2.10.2006

Open Document Format Adoption

I have been watching the controversy about the Open Document Format (ODF) that has been going on in Massachusetts. Long story short with a glazing over of details, the state CIO had some research done and decided to go with ODF as the official document format. This format was chosen because it is open and can be implemented by anyone. This is in direct contrast to closed formats which cannot be implemented by anyone unless the owning company allows it. Several other legitimate office suites can or will support ODF. Microsoft Office, which is what Mass. is currently using, does not and has no plans to support ODF. As such, they are vehemently opposed to Mass. "excluding" them this way. In an amazing coincidence, other officials suddenly speak up and oppose the switch.

I have looked at some of the reasons why the CIO decided on the switch. To me, the most important reason they have to switch to an open format such as ODF is that anyone can implement it. Which means that if one company goes out of business, a slew of other companies can provide readers/editors for the format. It also means that companies would have to compete for the state contract based on the quality of their software. Further, it means that since no one company owns the format, if documents are put in this format, then no company can "hold the documents hostage" and demand higher prices.

Here is my question regarding this. If Mass. was using an office suite from a small company that does fairly well but also may not be around in 10 years instead of the behemoth monopolist it uses right now, would this even be an issue?

2 comments:

Anonymous said...

I would think it would depend on the contract with the "small company".
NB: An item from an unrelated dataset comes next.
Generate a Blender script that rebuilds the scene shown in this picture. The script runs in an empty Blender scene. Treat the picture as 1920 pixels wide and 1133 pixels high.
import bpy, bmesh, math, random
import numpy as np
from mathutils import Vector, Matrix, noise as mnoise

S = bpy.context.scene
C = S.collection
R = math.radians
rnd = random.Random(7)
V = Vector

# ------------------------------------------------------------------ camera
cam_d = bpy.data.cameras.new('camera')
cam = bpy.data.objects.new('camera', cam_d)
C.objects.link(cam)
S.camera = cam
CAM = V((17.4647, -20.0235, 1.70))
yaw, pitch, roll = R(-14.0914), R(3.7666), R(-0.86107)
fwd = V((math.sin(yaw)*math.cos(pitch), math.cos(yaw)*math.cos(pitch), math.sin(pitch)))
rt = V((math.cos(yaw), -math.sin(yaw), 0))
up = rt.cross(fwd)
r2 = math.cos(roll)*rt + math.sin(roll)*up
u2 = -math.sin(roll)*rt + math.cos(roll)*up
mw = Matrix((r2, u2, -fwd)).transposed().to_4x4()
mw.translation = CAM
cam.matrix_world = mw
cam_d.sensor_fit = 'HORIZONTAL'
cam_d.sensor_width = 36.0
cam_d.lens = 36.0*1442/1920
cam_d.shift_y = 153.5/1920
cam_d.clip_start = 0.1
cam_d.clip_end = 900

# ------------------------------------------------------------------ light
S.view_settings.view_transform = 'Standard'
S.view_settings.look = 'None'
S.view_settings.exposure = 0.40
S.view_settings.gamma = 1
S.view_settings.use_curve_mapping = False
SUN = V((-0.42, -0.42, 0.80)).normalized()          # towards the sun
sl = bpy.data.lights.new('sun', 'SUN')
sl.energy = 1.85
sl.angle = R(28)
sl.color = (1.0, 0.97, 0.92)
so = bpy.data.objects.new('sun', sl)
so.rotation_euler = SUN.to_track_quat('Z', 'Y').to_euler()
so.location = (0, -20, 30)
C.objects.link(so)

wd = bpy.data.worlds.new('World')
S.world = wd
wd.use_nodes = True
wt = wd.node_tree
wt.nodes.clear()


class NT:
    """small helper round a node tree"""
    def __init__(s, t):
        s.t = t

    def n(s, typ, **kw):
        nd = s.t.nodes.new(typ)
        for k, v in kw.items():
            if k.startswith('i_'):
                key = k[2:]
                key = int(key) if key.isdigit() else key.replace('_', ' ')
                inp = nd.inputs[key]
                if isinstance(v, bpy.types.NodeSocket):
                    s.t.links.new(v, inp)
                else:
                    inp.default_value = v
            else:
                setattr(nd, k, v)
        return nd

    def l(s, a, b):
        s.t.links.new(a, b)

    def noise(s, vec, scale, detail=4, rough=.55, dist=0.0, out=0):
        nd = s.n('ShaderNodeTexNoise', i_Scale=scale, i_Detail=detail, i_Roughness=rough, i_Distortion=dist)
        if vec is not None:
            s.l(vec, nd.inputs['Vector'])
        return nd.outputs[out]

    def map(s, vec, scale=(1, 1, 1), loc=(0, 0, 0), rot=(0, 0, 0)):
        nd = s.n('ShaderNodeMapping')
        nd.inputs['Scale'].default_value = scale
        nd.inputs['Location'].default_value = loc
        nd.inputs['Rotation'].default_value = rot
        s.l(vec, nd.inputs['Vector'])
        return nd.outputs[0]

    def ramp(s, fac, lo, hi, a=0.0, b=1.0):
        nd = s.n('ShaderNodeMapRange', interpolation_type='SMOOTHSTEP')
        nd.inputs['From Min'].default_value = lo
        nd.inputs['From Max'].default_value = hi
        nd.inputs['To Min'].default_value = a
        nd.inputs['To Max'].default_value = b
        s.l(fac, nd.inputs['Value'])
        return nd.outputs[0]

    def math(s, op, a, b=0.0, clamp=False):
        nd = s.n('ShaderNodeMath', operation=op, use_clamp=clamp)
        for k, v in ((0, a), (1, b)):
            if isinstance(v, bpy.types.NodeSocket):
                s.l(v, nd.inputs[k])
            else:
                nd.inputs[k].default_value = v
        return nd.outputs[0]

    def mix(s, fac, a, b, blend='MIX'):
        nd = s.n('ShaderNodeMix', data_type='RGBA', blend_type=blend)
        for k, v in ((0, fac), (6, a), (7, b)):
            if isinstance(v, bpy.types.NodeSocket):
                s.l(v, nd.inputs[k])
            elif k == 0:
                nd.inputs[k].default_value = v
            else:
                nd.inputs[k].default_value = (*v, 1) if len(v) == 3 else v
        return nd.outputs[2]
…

If it required full source code for each released version of the software AND for that software to be turned over to the state when the company terminates support of that software or a change of control of the company THEN perhaps it would be less of a problem.

This way, even if the company continues, but discontinues a product, the government would have access to the source to be able to contract with OTHER companies for support.

Anonymous said...

Being an open format, and "future proofing" that format, is not just a matter of being able to be implemented by anyone.
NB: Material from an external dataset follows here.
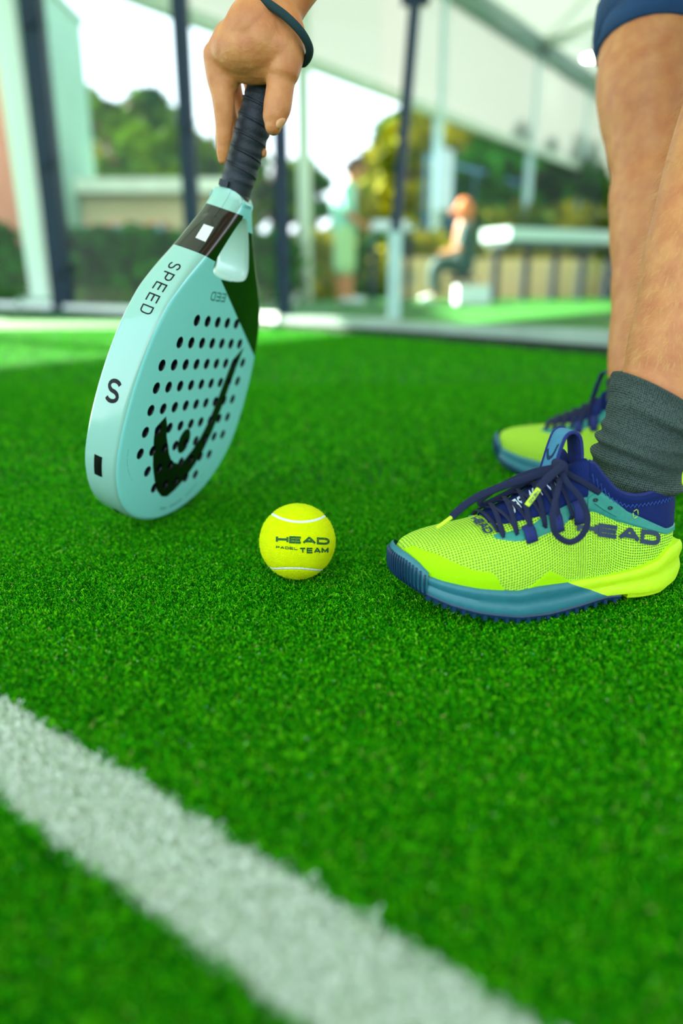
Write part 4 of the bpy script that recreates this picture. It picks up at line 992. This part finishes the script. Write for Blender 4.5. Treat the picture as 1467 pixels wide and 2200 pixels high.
GLASS = bpy.data.materials.new('court_glass'); GLASS.use_nodes = True; t = GLASS.node_tree; t.nodes.clear(); oo = t.nodes.new('ShaderNodeOutputMaterial'); tr = t.nodes.new('ShaderNodeBsdfTransparent'); gl = t.nodes.new('ShaderNodeBsdfGlossy'); mx = t.nodes.new('ShaderNodeMixShader'); fr = t.nodes.new('ShaderNodeFresnel')
tr.inputs[0].default_value = (.95, .99, .975, 1); gl.inputs['Roughness'].default_value = .02
t.nodes.remove(fr); fr = t.nodes.new('ShaderNodeLayerWeight'); pw = t.nodes.new('ShaderNodeMath'); pw.operation = 'POWER'; pw.inputs[1].default_value = 5; ma = t.nodes.new('ShaderNodeMath'); ma.operation = 'MULTIPLY_ADD'; ma.inputs[1].default_value = .10; ma.inputs[2].default_value = .006
t.links.new(fr.outputs['Facing'], pw.inputs[0]); t.links.new(pw.outputs[0], ma.inputs[0]); t.links.new(ma.outputs[0], mx.inputs[0]); t.links.new(tr.outputs[0], mx.inputs[1]); t.links.new(gl.outputs[0], mx.inputs[2]); t.links.new(mx.outputs[0], oo.inputs[0])

wall_px = [(-200, 660), (140, 672), (425, 690), (612, 706), (845, 722), (1312, 762), (1700, 812)]
WP = [gp(*p) for p in wall_px]
kn = 0
for i in range(len(WP) - 1):
    a, b = WP[i], WP[i + 1]; d = (b - a).normalized(); n = Vector((-d.y, d.x, 0))
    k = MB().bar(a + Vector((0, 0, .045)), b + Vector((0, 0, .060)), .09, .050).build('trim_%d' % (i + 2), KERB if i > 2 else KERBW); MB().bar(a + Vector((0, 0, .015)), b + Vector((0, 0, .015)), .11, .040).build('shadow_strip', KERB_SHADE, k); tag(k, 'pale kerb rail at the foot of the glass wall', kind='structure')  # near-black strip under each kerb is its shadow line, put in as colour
    g = MB().bar(a + d * .11 + Vector((0, 0, 1.48)), b - d * .11 + Vector((0, 0, 1.48)), .012, 2.8).build('wall_glass' if i == 0 else 'wall_glass_%d' % (i + 1), GLASS); tag(g, 'clear court glass pane between the posts', kind='structure')
def post(p, w_, h_, label, m=STEEL, lean=(0, 0)):
    r_ = empty('court_post', p); tag(r_, label, 'post')
    MB().box((0, 0, h_ / 2), (w_, w_, h_)).build('shaft', m, r_)
    MB().box((0, 0, .012), (w_ * 2.0, w_ * 2.0, .024)).build('base_plate', m, r_)
    for sx in (-1, 1):
        for sy in (-1, 1): MB().tube([(sx * w_ * .8, sy * w_ * .8, .02), (sx * w_ * .8, sy * w_ * .8, .04)], .008, 8).build('bolt', PALE, r_)
    for z in (.35, 1.2, 2.2): MB().box((0, -w_ * .6, z), (w_ * .7, w_ * .35, .07)).build('clamp', STEEL, r_)
    return r_
post(WP[1], .155, 4.6, 'thick dark blue steel post farthest to the left beside the white column')
post(WP[2], .095, 4.0, 'dark steel court post just left of the hand')
post(WP[3], .075, 3.1, 'dark steel post behind the racket grip, below the thumb')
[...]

"Future proofing" requires in addition that the format can be implemented on any platform. The format must be written so as not to rely on features of one particular platform. If the format does rely on features that are exclusive to just one platform, then if the vendor of that platform goes out of business then documents in that format would become "orphaned" and unable to be read and manipulated any more.

OpenDocument (ODF) is an open and cross-platform format specification. It is able to be implemented by anyone for any platform.

Microsoft's specification for its alternative "open" format - Open XML, which is being considered by ECMA - contains the keyword "ActiveX" for example about 30 times. This means that applications for reading and manipulating Microsoft's format might be able to be written by anyone but said applications will be constrained to run only on the Windows platform.

If Microsoft ever go out of business, or they decide to abandon support for some interfaces within Windows (such as ActiveX) then there will be no ability to read Open XML documents any more. Open XML is most decidedly NOT "future proof".